DATA EXTRACT:
※ ※ ※
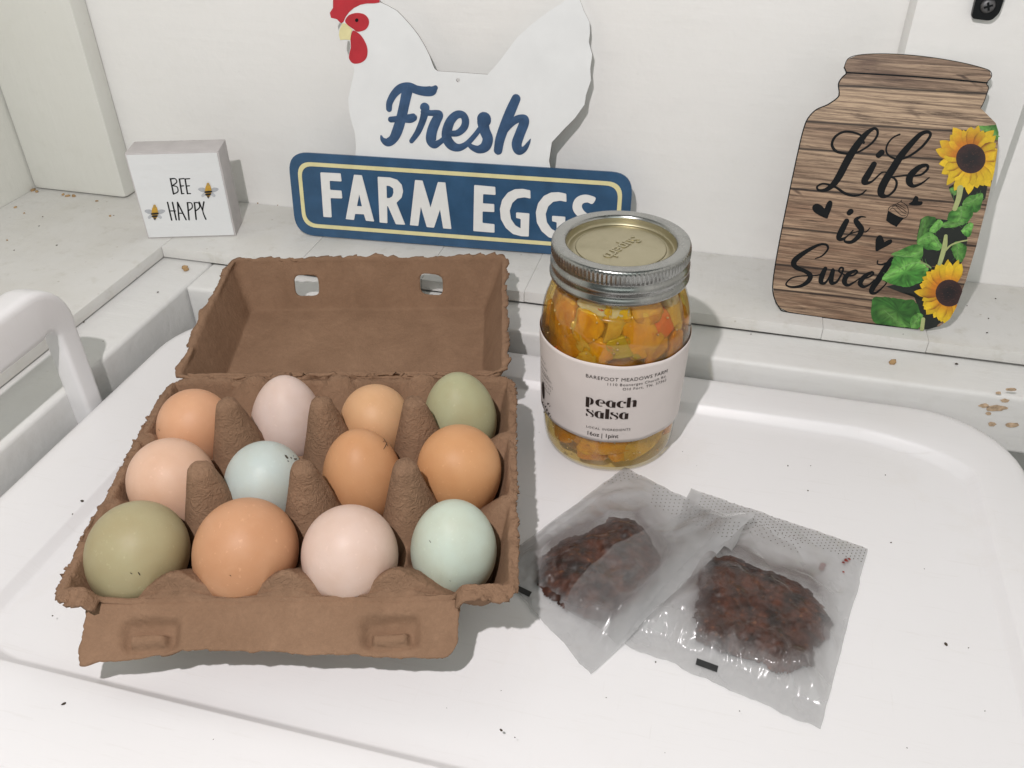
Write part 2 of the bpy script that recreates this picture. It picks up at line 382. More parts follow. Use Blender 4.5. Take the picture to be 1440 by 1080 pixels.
# bare wood where the paint has flaked off the back rail (flat marks on its front face)
Vp, Fp = [], []
for cx, cy, rx, ry in ((1402, 573, 15, 4), (1413, 563, 6, 2.5), (1384, 570, 7, 3), (1395, 596, 6, 3), (1424, 597, 8, 3), (1421, 547, 7, 2), (1404, 552, 4, 2), (1390, 581, 4, 2)):
    P = []
    for k in range(16):
        a = k / 16 * 6.283; q = 1 + .5 * nz(math.cos(a) * 2 + cx, math.sin(a) * 2, 3.3)
        h = on_y(cx + rx * q * math.cos(a), cy + ry * q * math.sin(a), .4812); P.append((h.x, h.z))
    b0 = len(Vp); plate([P], 0, .0004, Vp, Fp)
obj('bare_wood_patch', [(a, .4810 - c, b) for a, b, c in Vp], Fp, M_bare, rb, False)
# ------------------------------------------------------------------ cooler
cool = empty('cooler', Vector((-.088, .30, -.35)), 'white plastic cooler whose recessed lid carries the egg carton and jar', 'cooler')
def rrect(x0, x1, y0, y1, r, n=10):
    P = []
    for cx, cy, a0 in ((x1 - r, y1 - r, 0), (x0 + r, y1 - r, 90), (x0 + r, y0 + r, 180), (x1 - r, y0 + r, 270)):
        for k in range(n + 1):
            a = math.radians(a0 + 90 * k / n); P.append((cx + r * math.cos(a), cy + r * math.sin(a)))
    return P
def loft(loops, cap0=True, cap1=True):
    V, F = [], []; n = len(loops[0])
    for L in loops: V += L
    for i in range(len(loops) - 1):
        for k in range(n):
            j = (k + 1) % n; F.append((i * n + k, i * n + j, (i + 1) * n + j, (i + 1) * n + k))
    if cap0: F.append(tuple(range(n))[::-1])
    if cap1: F.append(tuple((len(loops) - 1) * n + k for k in range(n)))
    return V, F
LX0, LX1, LY0, LY1 = -.3625, .186, .035, .4725
def lidloop(ins, z, r=.055): return [(a, b, z) for a, b in rrect(LX0 + ins, LX1 - ins, LY0 + ins, LY1 - ins, r - ins * .8)]
PX0, PX1, PY0, PY1 = -.309, .1545, .178, .4385
def panloop(ins, z):
    # the recess: its corners are cut by long soft chamfers
    out = []
    x0, x1, y0, y1 = PX0 + ins, PX1 - ins, PY0 + ins, PY1 - ins
    cs = [((x1, y1), .062, .027), ((x0, y1), .062, .027), ((x0, y0), .026, .014), ((x1, y0), .062, .027)]
    sx = [1, -1, -1, 1]; sy = [1, 1, -1, -1]
    for i, ((cx, cy), ax, ay) in enumerate(cs):
        A = Vector((cx, cy - sy[i] * ay)); B = Vector((cx - sx[i] * ax, cy))
        if i in (1, 3): A, B = B, A
        for k in range(11):
            t = k / 10; c = Vector((cx - sx[i] * ax * .22, cy - sy[i] * ay * .22)); q = (1 - t) ** 2 * A + 2 * t * (1 - t) * c + t * t * B; out.append((q.x, q.y, z))
    return out
loops = [lidloop(.012, -.030), lidloop(.002, -.030), lidloop(0, -.027), lidloop(0, -.001), lidloop(.0012, .0030), lidloop(.004, .0048), lidloop(.008, .0053)]
loops += [panloop(-.012, .0053), panloop(-.0034, .0053), panloop(-.0026, .0050), panloop(-.0020, .0043), panloop(.0012, .0008), panloop(.0020, .0002), panloop(.0030, 0), panloop(.012, 0.0)]
V, F = loft(loops, True, True)
CP = Vector((-.088, .30, -.35))
def loc(V, p): return [tuple(Vector(v) - p) for v in V]
obj('lid', loc(V, CP), F, M_plast, cool)
bl = [[(a, b, z) for a, b in rrect(-.3735 + i, .1985 - i, .03 + i, .4795 - i, .05)] for i, z in ((.012, -.35), (.012, -.06), (.0, -.055), (.0, -.034), (.002, -.0315))]
V, F = loft(bl); obj('body', loc(V, CP), F, M_plast, cool)
# swing-up carrying handle at the left side: arm, then the grip running towards the viewer
def sweep(path, sec):
    """sec(i) -> list of (a, b) section points on the axes (world x, normal)"""
    V, F = [], []; n = None
    for i, (p, nm) in enumerate(path):
        S = sec(i); n = len(S)
        V += [tuple(Vector(p) + Vector((1, 0, 0)) * a + Vector(nm) * b) for a, b in S]
    for i in range(len(path) - 1):
        for k in range(n):
            j = (k + 1) % n; F.append((i * n + k, i * n + j, (i + 1) * n + j, (i + 1) * n + k))
    F.append(tuple(range(n))[::-1]); F.append(tuple((len(path) - 1) * n + k for k in range(n))); return V, F
hx = -.3715
path = []
for z in (-.045, -.01, .02, .045, .056): path.append(((hx, .3535, z), (0, 1, 0)))
for k in range(1, 9):
    a = math.radians(90 * k / 8); path.append(((hx, .3535 - .020 + .020 * math.cos(a), .056 + .021 * math.sin(a)), (0, math.cos(a), math.sin(a))))
for y in (.30, .25, .20, .16): path.append(((hx, y, .077), (0, 0, 1)))
def hsec(i):
    t = min(1, max(0, (i - 4) / 8)); hw = .0070 + .0026 * t; hh = .0072 + .0078 * t
    return fillet([(-hw, -hh), (hw, -hh), (hw, hh), (-hw, hh)], .0030 + .0022 * t, 4)
V, F = sweep(path, hsec)
h = obj('handle', loc(V, CP), F, M_plast, cool)
# ------------------------------------------------------------------ small dirt
def specks(name, items, mat, kindz=.0003):
    V, F = [], []
    for p, r in items:
        bm = bmesh.new(); bmesh.ops.create_icosphere(bm, subdivisions=1, radius=1); b = len(V); q = random.random() * 6
        for v in bm.verts:
            s = 1 + .45 * nz(v.co.x + p[0] * 99, v.co.y + q, v.co.z, 1.3)
            x, y = v.co.x * r * s * 1.5, v.co.y * r * s
            V.append((p[0] + x * math.cos(q) - y * math.sin(q), p[1] + x * math.sin(q) + y * math.cos(q), p[2] + v.co.z * r * s * .7 + r * .3))
        F += [tuple(b + v.index for v in f.verts) for f in bm.faces]; bm.free()
    o = obj(name, V, F, mat); tag(o, kind='stuff'); return o
L = []
for px, py, r in ((90, 990, 1.0), (705, 1027, .8), (1330, 906, 1.0), (1362, 911, .35), (1136, 690, .6), (1108, 655, .55), (1123, 598, .7), (1140, 655, .4), (1245, 668, .45), (1253, 763, .5), (116, 705, 1.1), (102, 723, .5), (74, 866, .5), (922, 931, .5), (724, 1037, .35), (1385, 1000, .3), (1040, 1000, .3), (960, 635, .3), (300, 1040, .3), (1300, 800, .3)):
    L.append((on_z(px, py, .0001 if 500 < px < 1420 and py < 1000 else .0052), .0007 * r))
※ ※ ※
DIRECTIVE: Pictures are excluded; copy all other data exactly as shown.

COMPLETE OUTPUT:
Write part 2 of the bpy script that recreates this picture. It picks up at line 382. More parts follow. Use Blender 4.5. Take the picture to be 1440 by 1080 pixels.
# bare wood where the paint has flaked off the back rail (flat marks on its front face)
Vp, Fp = [], []
for cx, cy, rx, ry in ((1402, 573, 15, 4), (1413, 563, 6, 2.5), (1384, 570, 7, 3), (1395, 596, 6, 3), (1424, 597, 8, 3), (1421, 547, 7, 2), (1404, 552, 4, 2), (1390, 581, 4, 2)):
    P = []
    for k in range(16):
        a = k / 16 * 6.283; q = 1 + .5 * nz(math.cos(a) * 2 + cx, math.sin(a) * 2, 3.3)
        h = on_y(cx + rx * q * math.cos(a), cy + ry * q * math.sin(a), .4812); P.append((h.x, h.z))
    b0 = len(Vp); plate([P], 0, .0004, Vp, Fp)
obj('bare_wood_patch', [(a, .4810 - c, b) for a, b, c in Vp], Fp, M_bare, rb, False)
# ------------------------------------------------------------------ cooler
cool = empty('cooler', Vector((-.088, .30, -.35)), 'white plastic cooler whose recessed lid carries the egg carton and jar', 'cooler')
def rrect(x0, x1, y0, y1, r, n=10):
    P = []
    for cx, cy, a0 in ((x1 - r, y1 - r, 0), (x0 + r, y1 - r, 90), (x0 + r, y0 + r, 180), (x1 - r, y0 + r, 270)):
        for k in range(n + 1):
            a = math.radians(a0 + 90 * k / n); P.append((cx + r * math.cos(a), cy + r * math.sin(a)))
    return P
def loft(loops, cap0=True, cap1=True):
    V, F = [], []; n = len(loops[0])
    for L in loops: V += L
    for i in range(len(loops) - 1):
        for k in range(n):
            j = (k + 1) % n; F.append((i * n + k, i * n + j, (i + 1) * n + j, (i + 1) * n + k))
    if cap0: F.append(tuple(range(n))[::-1])
    if cap1: F.append(tuple((len(loops) - 1) * n + k for k in range(n)))
    return V, F
LX0, LX1, LY0, LY1 = -.3625, .186, .035, .4725
def lidloop(ins, z, r=.055): return [(a, b, z) for a, b in rrect(LX0 + ins, LX1 - ins, LY0 + ins, LY1 - ins, r - ins * .8)]
PX0, PX1, PY0, PY1 = -.309, .1545, .178, .4385
def panloop(ins, z):
    # the recess: its corners are cut by long soft chamfers
    out = []
    x0, x1, y0, y1 = PX0 + ins, PX1 - ins, PY0 + ins, PY1 - ins
    cs = [((x1, y1), .062, .027), ((x0, y1), .062, .027), ((x0, y0), .026, .014), ((x1, y0), .062, .027)]
    sx = [1, -1, -1, 1]; sy = [1, 1, -1, -1]
    for i, ((cx, cy), ax, ay) in enumerate(cs):
        A = Vector((cx, cy - sy[i] * ay)); B = Vector((cx - sx[i] * ax, cy))
        if i in (1, 3): A, B = B, A
        for k in range(11):
            t = k / 10; c = Vector((cx - sx[i] * ax * .22, cy - sy[i] * ay * .22)); q = (1 - t) ** 2 * A + 2 * t * (1 - t) * c + t * t * B; out.append((q.x, q.y, z))
    return out
loops = [lidloop(.012, -.030), lidloop(.002, -.030), lidloop(0, -.027), lidloop(0, -.001), lidloop(.0012, .0030), lidloop(.004, .0048), lidloop(.008, .0053)]
loops += [panloop(-.012, .0053), panloop(-.0034, .0053), panloop(-.0026, .0050), panloop(-.0020, .0043), panloop(.0012, .0008), panloop(.0020, .0002), panloop(.0030, 0), panloop(.012, 0.0)]
V, F = loft(loops, True, True)
CP = Vector((-.088, .30, -.35))
def loc(V, p): return [tuple(Vector(v) - p) for v in V]
obj('lid', loc(V, CP), F, M_plast, cool)
bl = [[(a, b, z) for a, b in rrect(-.3735 + i, .1985 - i, .03 + i, .4795 - i, .05)] for i, z in ((.012, -.35), (.012, -.06), (.0, -.055), (.0, -.034), (.002, -.0315))]
V, F = loft(bl); obj('body', loc(V, CP), F, M_plast, cool)
# swing-up carrying handle at the left side: arm, then the grip running towards the viewer
def sweep(path, sec):
    """sec(i) -> list of (a, b) section points on the axes (world x, normal)"""
    V, F = [], []; n = None
    for i, (p, nm) in enumerate(path):
        S = sec(i); n = len(S)
        V += [tuple(Vector(p) + Vector((1, 0, 0)) * a + Vector(nm) * b) for a, b in S]
    for i in range(len(path) - 1):
        for k in range(n):
            j = (k + 1) % n; F.append((i * n + k, i * n + j, (i + 1) * n + j, (i + 1) * n + k))
    F.append(tuple(range(n))[::-1]); F.append(tuple((len(path) - 1) * n + k for k in range(n))); return V, F
hx = -.3715
path = []
for z in (-.045, -.01, .02, .045, .056): path.append(((hx, .3535, z), (0, 1, 0)))
for k in range(1, 9):
    a = math.radians(90 * k / 8); path.append(((hx, .3535 - .020 + .020 * math.cos(a), .056 + .021 * math.sin(a)), (0, math.cos(a), math.sin(a))))
for y in (.30, .25, .20, .16): path.append(((hx, y, .077), (0, 0, 1)))
def hsec(i):
    t = min(1, max(0, (i - 4) / 8)); hw = .0070 + .0026 * t; hh = .0072 + .0078 * t
    return fillet([(-hw, -hh), (hw, -hh), (hw, hh), (-hw, hh)], .0030 + .0022 * t, 4)
V, F = sweep(path, hsec)
h = obj('handle', loc(V, CP), F, M_plast, cool)
# ------------------------------------------------------------------ small dirt
def specks(name, items, mat, kindz=.0003):
    V, F = [], []
    for p, r in items:
        bm = bmesh.new(); bmesh.ops.create_icosphere(bm, subdivisions=1, radius=1); b = len(V); q = random.random() * 6
        for v in bm.verts:
            s = 1 + .45 * nz(v.co.x + p[0] * 99, v.co.y + q, v.co.z, 1.3)
            x, y = v.co.x * r * s * 1.5, v.co.y * r * s
            V.append((p[0] + x * math.cos(q) - y * math.sin(q), p[1] + x * math.sin(q) + y * math.cos(q), p[2] + v.co.z * r * s * .7 + r * .3))
        F += [tuple(b + v.index for v in f.verts) for f in bm.faces]; bm.free()
    o = obj(name, V, F, mat); tag(o, kind='stuff'); return o
L = []
for px, py, r in ((90, 990, 1.0), (705, 1027, .8), (1330, 906, 1.0), (1362, 911, .35), (1136, 690, .6), (1108, 655, .55), (1123, 598, .7), (1140, 655, .4), (1245, 668, .45), (1253, 763, .5), (116, 705, 1.1), (102, 723, .5), (74, 866, .5), (922, 931, .5), (724, 1037, .35), (1385, 1000, .3), (1040, 1000, .3), (960, 635, .3), (300, 1040, .3), (1300, 800, .3)):
    L.append((on_z(px, py, .0001 if 500 < px < 1420 and py < 1000 else .0052), .0007 * r))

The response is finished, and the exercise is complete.